The animated GIFs at left came from this run. They were produced by IDV 2.7a1, which loads PISM NetCDF output files directly. Click on the GIFs for higher resolution MPEG files, also from IDV. These movies show 50 model year changes per frame, with a half-second delay per frame, from the final 1000 year run described in the script above.

The script includes a pcctest command to view the climate inputs, the time- and space-dependent modeled snow temperature, and the mass-balance that comes from the positive degree day model in PISM. The climate parameterization (lapse rates) are the PISM default values, those from the EISMINT-Greenland intercomparison. The pcctest "movie" is here: pddmovie.nc.gz

Discussion: thoughts about these "demo results" (Bueler)

The point of these first results is to demonstrate that "off-the-shelf" PISM can be used to work on the SeaRISE assessment process. Actual assessment is, naturally, much more work.

The movies at left show velocities in meters per year on a logarithmic color scale (base 10). The upper movie shows the modeled surface speed coloring the modeled surface elevation. The lower movie shows the basal sliding speed. The basal sliding speed is only significant where the till yield stress is sufficiently small, and this is controlled by thermodynamics as well as time-independent till friction angle. As demonstrated in the script, the till friction angle is a function of bed elevation, so sediments with a marine history have lower strength than upland bed. We believe this is an effective heuristic in the absense of inverse model information about bed strength. (See fields bwat,topg,phi,tauc in g5km_ssa1000.nc.gz.) The dynamical model is the one described in The shallow shelf approximation as a "sliding law" in a thermomechanically coupled ice sheet model.

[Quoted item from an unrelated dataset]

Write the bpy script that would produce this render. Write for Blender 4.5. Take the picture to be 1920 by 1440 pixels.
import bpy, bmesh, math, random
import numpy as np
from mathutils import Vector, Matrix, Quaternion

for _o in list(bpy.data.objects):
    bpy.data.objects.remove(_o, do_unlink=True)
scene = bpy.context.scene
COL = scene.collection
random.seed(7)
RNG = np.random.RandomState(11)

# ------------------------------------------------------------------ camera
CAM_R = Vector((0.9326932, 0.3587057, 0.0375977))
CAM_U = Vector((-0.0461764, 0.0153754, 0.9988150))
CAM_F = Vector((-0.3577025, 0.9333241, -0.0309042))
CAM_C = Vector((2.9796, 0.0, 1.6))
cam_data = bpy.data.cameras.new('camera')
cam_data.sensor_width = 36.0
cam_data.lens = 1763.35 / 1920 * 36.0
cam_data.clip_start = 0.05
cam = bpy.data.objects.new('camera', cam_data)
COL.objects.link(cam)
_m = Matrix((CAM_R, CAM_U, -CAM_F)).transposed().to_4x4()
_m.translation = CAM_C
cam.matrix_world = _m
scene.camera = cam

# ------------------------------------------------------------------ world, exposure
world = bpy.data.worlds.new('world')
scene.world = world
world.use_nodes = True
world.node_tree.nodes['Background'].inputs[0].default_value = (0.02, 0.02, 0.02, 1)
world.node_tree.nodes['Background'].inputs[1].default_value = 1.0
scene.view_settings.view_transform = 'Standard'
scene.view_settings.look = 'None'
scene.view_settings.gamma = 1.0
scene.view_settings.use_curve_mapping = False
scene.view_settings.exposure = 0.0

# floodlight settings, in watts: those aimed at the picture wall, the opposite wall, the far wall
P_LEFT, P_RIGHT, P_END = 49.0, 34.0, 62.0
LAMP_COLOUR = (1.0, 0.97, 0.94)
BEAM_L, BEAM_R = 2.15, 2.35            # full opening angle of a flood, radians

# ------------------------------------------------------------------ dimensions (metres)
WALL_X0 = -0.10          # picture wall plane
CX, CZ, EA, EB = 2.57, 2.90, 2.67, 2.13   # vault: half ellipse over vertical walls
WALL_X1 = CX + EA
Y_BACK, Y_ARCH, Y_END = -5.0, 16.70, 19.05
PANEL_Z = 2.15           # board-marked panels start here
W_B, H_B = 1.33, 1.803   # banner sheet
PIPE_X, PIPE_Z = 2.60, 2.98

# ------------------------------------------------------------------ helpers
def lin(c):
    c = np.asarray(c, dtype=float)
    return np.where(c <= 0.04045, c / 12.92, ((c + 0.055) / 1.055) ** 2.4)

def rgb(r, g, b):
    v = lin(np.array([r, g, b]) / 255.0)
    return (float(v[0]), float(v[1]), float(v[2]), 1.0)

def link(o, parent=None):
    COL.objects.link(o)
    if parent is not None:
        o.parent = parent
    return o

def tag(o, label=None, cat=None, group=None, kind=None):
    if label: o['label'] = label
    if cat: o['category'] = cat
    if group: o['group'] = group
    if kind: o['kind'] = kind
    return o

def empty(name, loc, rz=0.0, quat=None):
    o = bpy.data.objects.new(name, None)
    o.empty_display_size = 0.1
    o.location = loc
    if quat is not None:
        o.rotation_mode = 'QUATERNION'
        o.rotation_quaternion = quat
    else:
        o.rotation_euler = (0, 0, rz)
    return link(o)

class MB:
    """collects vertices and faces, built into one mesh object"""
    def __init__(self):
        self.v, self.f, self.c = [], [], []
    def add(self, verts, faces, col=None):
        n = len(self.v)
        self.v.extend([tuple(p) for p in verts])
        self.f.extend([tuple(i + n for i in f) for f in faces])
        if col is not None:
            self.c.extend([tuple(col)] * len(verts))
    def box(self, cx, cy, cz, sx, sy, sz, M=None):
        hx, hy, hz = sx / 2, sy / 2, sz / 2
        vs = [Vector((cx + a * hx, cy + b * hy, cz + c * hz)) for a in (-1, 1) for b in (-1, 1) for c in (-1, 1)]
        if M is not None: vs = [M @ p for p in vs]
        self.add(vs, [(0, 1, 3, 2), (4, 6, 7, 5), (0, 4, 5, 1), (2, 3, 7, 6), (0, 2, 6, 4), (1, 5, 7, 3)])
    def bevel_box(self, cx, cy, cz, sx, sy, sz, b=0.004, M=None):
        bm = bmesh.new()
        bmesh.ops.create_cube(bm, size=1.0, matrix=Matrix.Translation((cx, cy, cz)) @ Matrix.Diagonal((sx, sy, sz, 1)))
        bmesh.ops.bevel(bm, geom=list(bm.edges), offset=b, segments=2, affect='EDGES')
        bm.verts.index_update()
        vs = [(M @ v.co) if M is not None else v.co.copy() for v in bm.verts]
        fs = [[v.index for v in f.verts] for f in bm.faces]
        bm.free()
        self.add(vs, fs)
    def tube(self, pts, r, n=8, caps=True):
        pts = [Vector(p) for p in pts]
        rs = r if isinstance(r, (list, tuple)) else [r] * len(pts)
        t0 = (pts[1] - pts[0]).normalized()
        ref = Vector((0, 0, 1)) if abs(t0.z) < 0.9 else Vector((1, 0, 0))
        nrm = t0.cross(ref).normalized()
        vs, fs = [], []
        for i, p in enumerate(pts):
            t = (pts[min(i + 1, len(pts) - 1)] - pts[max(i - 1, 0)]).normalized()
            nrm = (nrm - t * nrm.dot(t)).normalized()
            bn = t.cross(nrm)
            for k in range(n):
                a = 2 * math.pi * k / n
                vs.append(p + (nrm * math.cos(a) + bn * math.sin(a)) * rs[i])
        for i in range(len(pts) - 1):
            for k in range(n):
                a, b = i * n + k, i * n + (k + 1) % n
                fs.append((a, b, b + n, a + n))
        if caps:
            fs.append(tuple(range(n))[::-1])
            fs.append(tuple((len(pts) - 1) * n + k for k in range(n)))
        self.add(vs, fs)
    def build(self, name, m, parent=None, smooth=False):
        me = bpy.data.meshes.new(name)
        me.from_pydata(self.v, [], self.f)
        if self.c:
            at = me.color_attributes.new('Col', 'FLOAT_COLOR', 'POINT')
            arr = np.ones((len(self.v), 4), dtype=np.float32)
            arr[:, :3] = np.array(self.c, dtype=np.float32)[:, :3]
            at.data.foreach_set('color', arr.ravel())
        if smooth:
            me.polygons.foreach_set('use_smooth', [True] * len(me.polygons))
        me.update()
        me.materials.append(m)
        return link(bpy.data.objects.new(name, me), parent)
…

The surface temperature and mass-balance parameterizations called for at the assessment description site are different from the PISM defaults used here. The PISM defaults are those from EISMINT-Greenland. This can and will be fixed, but it requires modifying source code, naturally.

Many parameter choices must be considered, now. In some cases the PISM defaults work fine, in others not. For example, the run yielded a volume growth rate of +144 km3/year. A primary reason for this growth rate is clearly that the mass balance parameterization used here (EISMINT-Greenland) calls for adding ice all around the periphery. Reconsideration of the mass balance parameterization is called for (including using additional information in version 5+ of the master dataset).

Also, the Humboldt glacier in NW Greenland slides strongly into the strait between Greenland and Ellesmere Island. But at present this glacier is relatively inactive, though it has a marine calving front and bed elevations significantly below sea level upstream from the grounding line. The speed of this glacier is controlled by basal resistance, with the till friction angle being the controllable parameter in PISM.

The NE Greenland ice stream does not start sufficiently far upstream. Note that the basal heat flux in the data set is missing and constant geothermal flux is used. We hypothesize that a geothermal hot-spot is exactly needed to initiate the stream far in the interior. (Version 5 of the master dataset adds Shapiro-Ritzwoller geothermal flux. But still there is no concentration of heat near the source of NE Greenland ice stream, despite observations suggesting such.)

The mass continuity time steps were on the order of 0.007 model years, with conservation of energy (temperature) and SSA stress balance updates every 40 such short steps, so on the order of a quarter-year (on the 5km grid of the data). The total run time for psearise_v3.sh was under 400 processor hours, run over a weekend on an 8 core machine. PISM can certainly scale up to 200+ processors for this run, without communication waste.